- **THE TASK**
Transcribe all of the material exactly.

- **SOURCE MATERIAL**
'''

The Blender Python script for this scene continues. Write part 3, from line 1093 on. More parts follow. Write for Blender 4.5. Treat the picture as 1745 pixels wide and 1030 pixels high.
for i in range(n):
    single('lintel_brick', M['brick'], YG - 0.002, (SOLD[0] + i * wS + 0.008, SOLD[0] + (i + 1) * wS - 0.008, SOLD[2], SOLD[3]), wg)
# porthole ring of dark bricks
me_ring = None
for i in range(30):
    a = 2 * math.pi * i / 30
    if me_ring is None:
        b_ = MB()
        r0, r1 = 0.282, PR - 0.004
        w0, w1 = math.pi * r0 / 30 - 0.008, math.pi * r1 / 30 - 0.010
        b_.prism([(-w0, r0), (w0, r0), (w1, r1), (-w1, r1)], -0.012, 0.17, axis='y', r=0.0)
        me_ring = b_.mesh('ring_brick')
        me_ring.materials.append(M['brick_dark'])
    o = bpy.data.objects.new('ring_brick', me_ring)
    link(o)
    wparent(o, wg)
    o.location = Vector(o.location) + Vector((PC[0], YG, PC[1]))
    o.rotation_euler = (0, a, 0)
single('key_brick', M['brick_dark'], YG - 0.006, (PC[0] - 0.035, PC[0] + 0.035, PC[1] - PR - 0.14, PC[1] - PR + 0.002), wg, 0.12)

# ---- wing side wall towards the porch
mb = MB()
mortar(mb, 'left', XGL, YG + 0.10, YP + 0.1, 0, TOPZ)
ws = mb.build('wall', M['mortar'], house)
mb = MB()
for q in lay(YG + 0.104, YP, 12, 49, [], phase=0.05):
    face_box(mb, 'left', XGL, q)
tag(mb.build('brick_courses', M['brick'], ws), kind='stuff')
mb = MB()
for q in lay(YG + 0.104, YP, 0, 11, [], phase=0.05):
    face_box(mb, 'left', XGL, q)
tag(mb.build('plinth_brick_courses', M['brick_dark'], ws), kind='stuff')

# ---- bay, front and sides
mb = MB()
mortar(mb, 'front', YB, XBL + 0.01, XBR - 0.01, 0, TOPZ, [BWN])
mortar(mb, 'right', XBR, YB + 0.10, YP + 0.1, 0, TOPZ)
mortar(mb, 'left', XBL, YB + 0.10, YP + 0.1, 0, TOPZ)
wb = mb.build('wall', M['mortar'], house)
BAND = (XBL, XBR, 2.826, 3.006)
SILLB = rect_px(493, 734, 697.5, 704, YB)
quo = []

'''

- **FINISHED EXERCISE**
The Blender Python script for this scene continues. Write part 3, from line 1093 on. More parts follow. Write for Blender 4.5. Treat the picture as 1745 pixels wide and 1030 pixels high.
for i in range(n):
    single('lintel_brick', M['brick'], YG - 0.002, (SOLD[0] + i * wS + 0.008, SOLD[0] + (i + 1) * wS - 0.008, SOLD[2], SOLD[3]), wg)
# porthole ring of dark bricks
me_ring = None
for i in range(30):
    a = 2 * math.pi * i / 30
    if me_ring is None:
        b_ = MB()
        r0, r1 = 0.282, PR - 0.004
        w0, w1 = math.pi * r0 / 30 - 0.008, math.pi * r1 / 30 - 0.010
        b_.prism([(-w0, r0), (w0, r0), (w1, r1), (-w1, r1)], -0.012, 0.17, axis='y', r=0.0)
        me_ring = b_.mesh('ring_brick')
        me_ring.materials.append(M['brick_dark'])
    o = bpy.data.objects.new('ring_brick', me_ring)
    link(o)
    wparent(o, wg)
    o.location = Vector(o.location) + Vector((PC[0], YG, PC[1]))
    o.rotation_euler = (0, a, 0)
single('key_brick', M['brick_dark'], YG - 0.006, (PC[0] - 0.035, PC[0] + 0.035, PC[1] - PR - 0.14, PC[1] - PR + 0.002), wg, 0.12)

# ---- wing side wall towards the porch
mb = MB()
mortar(mb, 'left', XGL, YG + 0.10, YP + 0.1, 0, TOPZ)
ws = mb.build('wall', M['mortar'], house)
mb = MB()
for q in lay(YG + 0.104, YP, 12, 49, [], phase=0.05):
    face_box(mb, 'left', XGL, q)
tag(mb.build('brick_courses', M['brick'], ws), kind='stuff')
mb = MB()
for q in lay(YG + 0.104, YP, 0, 11, [], phase=0.05):
    face_box(mb, 'left', XGL, q)
tag(mb.build('plinth_brick_courses', M['brick_dark'], ws), kind='stuff')

# ---- bay, front and sides
mb = MB()
mortar(mb, 'front', YB, XBL + 0.01, XBR - 0.01, 0, TOPZ, [BWN])
mortar(mb, 'right', XBR, YB + 0.10, YP + 0.1, 0, TOPZ)
mortar(mb, 'left', XBL, YB + 0.10, YP + 0.1, 0, TOPZ)
wb = mb.build('wall', M['mortar'], house)
BAND = (XBL, XBR, 2.826, 3.006)
SILLB = rect_px(493, 734, 697.5, 704, YB)
quo = []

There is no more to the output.